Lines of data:
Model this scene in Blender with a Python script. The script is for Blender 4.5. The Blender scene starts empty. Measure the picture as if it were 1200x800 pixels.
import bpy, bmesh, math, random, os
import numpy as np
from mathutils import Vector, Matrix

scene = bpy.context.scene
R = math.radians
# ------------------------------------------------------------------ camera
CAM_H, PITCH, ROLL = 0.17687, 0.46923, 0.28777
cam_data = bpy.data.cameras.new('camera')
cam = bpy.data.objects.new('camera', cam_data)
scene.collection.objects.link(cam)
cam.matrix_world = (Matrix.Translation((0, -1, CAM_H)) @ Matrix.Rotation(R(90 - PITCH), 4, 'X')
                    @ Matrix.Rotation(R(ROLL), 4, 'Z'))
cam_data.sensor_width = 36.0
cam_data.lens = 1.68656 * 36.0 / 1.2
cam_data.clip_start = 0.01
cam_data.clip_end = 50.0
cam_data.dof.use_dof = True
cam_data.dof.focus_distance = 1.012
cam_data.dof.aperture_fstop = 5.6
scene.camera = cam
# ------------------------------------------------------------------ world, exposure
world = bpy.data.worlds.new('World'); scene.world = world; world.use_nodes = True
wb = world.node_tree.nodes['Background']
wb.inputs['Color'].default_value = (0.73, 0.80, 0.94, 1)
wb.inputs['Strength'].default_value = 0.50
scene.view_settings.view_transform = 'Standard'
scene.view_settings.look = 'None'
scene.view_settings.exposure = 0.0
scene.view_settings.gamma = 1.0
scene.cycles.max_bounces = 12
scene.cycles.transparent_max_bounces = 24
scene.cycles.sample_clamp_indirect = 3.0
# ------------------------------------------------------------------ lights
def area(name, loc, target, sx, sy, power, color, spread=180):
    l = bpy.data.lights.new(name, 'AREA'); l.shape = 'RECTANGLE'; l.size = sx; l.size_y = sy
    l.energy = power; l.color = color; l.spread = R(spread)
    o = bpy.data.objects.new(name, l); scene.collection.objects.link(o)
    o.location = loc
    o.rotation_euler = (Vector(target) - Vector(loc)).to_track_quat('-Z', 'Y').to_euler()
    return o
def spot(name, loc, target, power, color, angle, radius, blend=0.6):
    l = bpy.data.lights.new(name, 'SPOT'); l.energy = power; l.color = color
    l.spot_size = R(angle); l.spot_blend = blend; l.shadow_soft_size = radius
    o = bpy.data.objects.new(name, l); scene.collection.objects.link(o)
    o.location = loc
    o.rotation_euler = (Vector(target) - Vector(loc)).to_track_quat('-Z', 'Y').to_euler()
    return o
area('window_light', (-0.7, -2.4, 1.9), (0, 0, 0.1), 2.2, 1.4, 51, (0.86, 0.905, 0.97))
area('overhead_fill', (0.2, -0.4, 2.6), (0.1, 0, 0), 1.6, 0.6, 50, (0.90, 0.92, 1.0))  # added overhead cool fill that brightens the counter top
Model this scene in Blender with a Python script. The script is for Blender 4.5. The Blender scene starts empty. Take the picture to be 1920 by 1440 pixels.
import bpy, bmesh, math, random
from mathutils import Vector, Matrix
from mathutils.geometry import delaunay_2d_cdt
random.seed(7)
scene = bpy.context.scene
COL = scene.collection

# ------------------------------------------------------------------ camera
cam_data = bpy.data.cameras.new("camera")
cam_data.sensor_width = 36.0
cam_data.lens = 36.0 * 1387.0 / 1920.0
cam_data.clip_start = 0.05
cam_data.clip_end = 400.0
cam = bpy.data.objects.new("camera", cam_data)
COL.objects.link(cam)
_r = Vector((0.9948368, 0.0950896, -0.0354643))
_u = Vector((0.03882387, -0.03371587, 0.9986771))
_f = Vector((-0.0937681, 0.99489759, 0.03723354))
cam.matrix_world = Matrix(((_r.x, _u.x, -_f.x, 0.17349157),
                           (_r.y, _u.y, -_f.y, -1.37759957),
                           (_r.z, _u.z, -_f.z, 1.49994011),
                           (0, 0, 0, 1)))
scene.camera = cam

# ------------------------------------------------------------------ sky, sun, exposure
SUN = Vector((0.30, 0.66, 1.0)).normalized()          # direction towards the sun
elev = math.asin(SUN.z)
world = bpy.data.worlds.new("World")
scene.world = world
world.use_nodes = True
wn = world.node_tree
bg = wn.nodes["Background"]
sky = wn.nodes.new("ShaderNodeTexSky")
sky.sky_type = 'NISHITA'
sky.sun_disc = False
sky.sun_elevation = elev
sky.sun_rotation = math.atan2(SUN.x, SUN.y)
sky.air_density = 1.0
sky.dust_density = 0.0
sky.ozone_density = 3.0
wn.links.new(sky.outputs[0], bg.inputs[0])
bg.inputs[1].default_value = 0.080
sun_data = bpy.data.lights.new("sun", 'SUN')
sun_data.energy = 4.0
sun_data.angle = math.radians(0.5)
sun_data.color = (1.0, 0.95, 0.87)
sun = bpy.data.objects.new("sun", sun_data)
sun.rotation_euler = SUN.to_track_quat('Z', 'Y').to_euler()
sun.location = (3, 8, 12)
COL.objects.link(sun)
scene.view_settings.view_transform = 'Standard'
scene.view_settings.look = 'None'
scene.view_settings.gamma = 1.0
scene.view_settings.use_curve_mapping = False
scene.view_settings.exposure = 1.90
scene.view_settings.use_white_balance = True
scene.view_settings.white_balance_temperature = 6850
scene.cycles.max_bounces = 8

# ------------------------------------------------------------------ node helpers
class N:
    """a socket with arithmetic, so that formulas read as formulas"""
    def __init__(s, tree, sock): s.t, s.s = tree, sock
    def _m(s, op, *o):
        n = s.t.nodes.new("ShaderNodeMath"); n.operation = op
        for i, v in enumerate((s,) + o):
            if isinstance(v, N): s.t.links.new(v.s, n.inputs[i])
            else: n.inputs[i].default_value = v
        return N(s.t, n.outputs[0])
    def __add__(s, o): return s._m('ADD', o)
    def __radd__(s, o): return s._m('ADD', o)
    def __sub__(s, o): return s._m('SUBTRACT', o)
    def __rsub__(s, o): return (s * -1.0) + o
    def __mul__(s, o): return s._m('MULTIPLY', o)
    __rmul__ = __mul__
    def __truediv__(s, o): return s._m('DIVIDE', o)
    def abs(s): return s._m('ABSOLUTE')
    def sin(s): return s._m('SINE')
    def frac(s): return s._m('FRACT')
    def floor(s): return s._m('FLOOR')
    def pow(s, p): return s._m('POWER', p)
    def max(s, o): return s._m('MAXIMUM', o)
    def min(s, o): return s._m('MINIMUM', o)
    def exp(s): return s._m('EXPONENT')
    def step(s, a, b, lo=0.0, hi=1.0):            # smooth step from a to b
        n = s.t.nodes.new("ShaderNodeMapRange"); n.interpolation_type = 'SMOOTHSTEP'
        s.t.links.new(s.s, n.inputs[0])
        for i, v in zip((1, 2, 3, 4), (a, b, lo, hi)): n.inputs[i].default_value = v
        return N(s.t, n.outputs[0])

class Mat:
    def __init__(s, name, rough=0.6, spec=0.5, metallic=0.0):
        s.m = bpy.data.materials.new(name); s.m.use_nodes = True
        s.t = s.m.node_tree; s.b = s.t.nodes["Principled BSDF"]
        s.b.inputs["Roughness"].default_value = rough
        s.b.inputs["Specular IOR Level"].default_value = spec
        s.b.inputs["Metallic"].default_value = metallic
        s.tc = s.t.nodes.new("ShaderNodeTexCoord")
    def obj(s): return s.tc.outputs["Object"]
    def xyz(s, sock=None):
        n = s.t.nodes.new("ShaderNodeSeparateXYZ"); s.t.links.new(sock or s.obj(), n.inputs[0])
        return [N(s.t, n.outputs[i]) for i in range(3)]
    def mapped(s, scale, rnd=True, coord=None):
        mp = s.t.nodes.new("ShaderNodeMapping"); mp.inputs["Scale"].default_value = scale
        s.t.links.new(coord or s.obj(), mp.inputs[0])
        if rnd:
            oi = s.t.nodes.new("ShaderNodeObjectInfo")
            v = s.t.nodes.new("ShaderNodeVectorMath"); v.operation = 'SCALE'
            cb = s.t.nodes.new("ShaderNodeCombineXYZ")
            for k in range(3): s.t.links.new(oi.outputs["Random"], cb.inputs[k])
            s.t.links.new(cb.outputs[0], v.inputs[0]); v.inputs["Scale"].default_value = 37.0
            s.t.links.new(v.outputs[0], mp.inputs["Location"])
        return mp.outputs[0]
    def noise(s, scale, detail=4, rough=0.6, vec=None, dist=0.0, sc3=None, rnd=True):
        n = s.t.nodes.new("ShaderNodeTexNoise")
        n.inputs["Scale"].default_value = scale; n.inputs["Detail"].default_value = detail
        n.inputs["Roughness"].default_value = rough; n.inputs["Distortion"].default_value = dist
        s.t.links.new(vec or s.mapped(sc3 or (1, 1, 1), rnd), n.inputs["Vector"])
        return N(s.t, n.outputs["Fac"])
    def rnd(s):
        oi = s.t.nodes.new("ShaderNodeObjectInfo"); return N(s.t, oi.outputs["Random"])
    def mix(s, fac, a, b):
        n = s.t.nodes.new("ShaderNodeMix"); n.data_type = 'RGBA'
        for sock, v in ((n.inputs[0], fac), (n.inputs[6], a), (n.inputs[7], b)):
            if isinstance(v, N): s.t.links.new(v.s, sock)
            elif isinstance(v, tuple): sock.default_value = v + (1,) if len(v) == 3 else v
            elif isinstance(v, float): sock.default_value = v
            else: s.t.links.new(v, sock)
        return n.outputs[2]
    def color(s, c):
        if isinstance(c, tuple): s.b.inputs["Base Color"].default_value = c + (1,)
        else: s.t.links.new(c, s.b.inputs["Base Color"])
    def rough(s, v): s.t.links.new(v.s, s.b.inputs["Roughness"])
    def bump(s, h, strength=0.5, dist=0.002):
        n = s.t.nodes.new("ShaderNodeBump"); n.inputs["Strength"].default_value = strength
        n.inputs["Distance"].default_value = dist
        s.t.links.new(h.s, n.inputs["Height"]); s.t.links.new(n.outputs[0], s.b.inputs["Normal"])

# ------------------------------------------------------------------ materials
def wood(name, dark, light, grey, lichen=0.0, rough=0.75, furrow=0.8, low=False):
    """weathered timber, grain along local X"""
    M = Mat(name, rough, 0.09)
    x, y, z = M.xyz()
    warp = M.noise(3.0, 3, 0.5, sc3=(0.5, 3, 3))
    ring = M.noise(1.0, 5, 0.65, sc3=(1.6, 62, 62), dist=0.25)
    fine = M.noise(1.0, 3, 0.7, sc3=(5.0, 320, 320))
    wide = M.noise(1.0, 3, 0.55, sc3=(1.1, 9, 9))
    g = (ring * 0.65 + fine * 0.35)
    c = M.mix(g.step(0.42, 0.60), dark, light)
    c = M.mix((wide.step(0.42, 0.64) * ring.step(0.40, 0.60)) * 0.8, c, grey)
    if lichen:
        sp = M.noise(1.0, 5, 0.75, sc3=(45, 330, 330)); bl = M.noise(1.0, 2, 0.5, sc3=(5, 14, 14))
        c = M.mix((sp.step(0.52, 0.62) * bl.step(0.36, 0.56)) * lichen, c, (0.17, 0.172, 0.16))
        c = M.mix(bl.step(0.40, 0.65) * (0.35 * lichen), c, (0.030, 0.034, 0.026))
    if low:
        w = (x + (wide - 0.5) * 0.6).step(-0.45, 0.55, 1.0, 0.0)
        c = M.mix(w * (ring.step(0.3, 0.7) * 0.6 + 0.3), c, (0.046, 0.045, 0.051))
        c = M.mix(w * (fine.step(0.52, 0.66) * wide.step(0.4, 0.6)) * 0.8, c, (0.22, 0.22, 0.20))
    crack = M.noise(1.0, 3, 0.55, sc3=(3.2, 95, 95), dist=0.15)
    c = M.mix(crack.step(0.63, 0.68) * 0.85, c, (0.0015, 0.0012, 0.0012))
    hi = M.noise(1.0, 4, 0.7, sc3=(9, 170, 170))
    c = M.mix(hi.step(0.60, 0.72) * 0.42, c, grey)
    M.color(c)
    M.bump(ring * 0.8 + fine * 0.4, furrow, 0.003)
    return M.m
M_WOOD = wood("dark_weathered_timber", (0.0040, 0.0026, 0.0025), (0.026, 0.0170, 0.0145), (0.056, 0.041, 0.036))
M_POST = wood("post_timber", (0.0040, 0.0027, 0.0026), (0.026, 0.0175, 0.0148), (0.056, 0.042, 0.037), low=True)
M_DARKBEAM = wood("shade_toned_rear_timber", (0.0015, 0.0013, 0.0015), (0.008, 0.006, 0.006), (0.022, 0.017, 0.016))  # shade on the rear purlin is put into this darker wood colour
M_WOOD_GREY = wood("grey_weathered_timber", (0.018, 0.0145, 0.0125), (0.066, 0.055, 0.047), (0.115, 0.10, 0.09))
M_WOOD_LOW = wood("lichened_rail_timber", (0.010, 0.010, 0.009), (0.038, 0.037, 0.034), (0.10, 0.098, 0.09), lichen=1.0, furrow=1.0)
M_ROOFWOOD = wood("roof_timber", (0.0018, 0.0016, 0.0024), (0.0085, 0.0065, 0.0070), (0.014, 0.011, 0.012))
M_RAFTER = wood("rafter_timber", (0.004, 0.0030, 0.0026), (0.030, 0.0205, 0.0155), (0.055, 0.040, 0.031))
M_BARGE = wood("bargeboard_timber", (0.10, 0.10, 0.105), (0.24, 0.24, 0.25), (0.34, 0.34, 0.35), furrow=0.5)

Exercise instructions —
Only the lines from the one containing "by 1440 pixels." through the one containing "COL = scene.collection" are to be retyped, both boundary lines included, with no other material.

Exercise result —
Model this scene in Blender with a Python script. The script is for Blender 4.5. The Blender scene starts empty. Take the picture to be 1920 by 1440 pixels.
import bpy, bmesh, math, random
from mathutils import Vector, Matrix
from mathutils.geometry import delaunay_2d_cdt
random.seed(7)
scene = bpy.context.scene
COL = scene.collection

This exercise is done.